Investors are adopting a ‘wait and see’ attitude. Even though price hikes in 2008 are not comparable to those of 2006 and 2007, says Wong, investors need not worry too much about a further drop. Speedy booms often lead to a real estate bubble. In 2005, for example, Prince Flower City in Taipa attracted MOP 1,500/sq. ft. before rising to nearly MOP 3,000/sq. ft. in 2006/07, a 100% increase. From another perspective, people should not be too pessimistic about the financial turmoil as it may be an unexpected opportunity for the proper adjustment of Macau’s real estate market.
In reality, two factors will influence Macau’s economy. One is the stock market, which will track the US economy; the other is the policies of the new MSAR administration after 2009. As long as the US government adopts stabilising measures, says Wong, the bearish clouds drifting around the global economy will gradually evaporate. Investors have experienced the effects of SARS and Beijing’s macro-control policy, and they are more careful and better prepared for the future.
Wong thinks that the future of Macau’s real estate market will on the whole be good. The successful funding of the Hong Kong-Zhuhai-Macau Bridge has effectively boosted economic development on both sides of the Pearl River, and with the bridge expected to be completed in 2010, Macau will benefit further. In addition, the gaming and tourism sectors are still booming despite adverse conditions, creating huge tax revenues for the city. It is reported that 10 more entities are expected to come to completion on the Cotai Strip within the next five years. The prosperity of the Strip industries will boost demand for manpower, and the rising demand in the rental market will fuel property prices. Therefore, investors should not panic sell. A price war in the property market is unlikely; neither is there likely to be an economic decline as the current adjustment is only temporary.
Macau’s real estate market is in a transitional period as a result of global economic instability. Wong believes that it will improve after the policies introduced following the US presidential election become clear, with speculation ending after the third month of the lunar calendar. He suggests that developers wait for the next wave instead of selling new flats at a discount at the end of the year, thus depleting buyers’ confidence.

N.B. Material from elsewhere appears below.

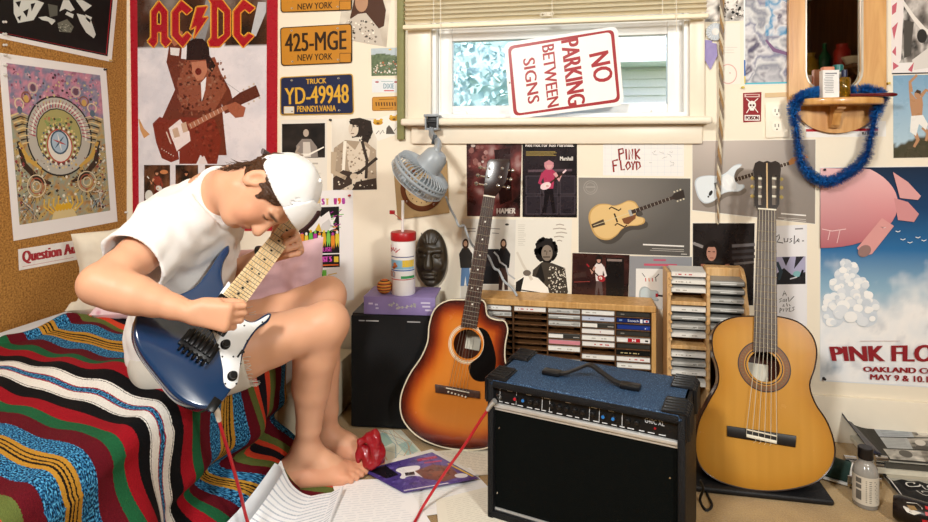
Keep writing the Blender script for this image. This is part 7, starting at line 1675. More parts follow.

“Newer quality flats priced medium-high are more resilient to price cuts and represent more value for investment,” says Wong. Four elements are vital in embarking upon real estate investment: management, facilities, location and age. He cites Nova City as a good example - as its management, facilities, and location tick the ‘quality’ boxes, the current MOP 3,000/sq. ft. represents the bottom price based on its cost (building cost plus land price) and suggests that now is the time to buy. A rebound in the global economy means the chance of a price hike is likely.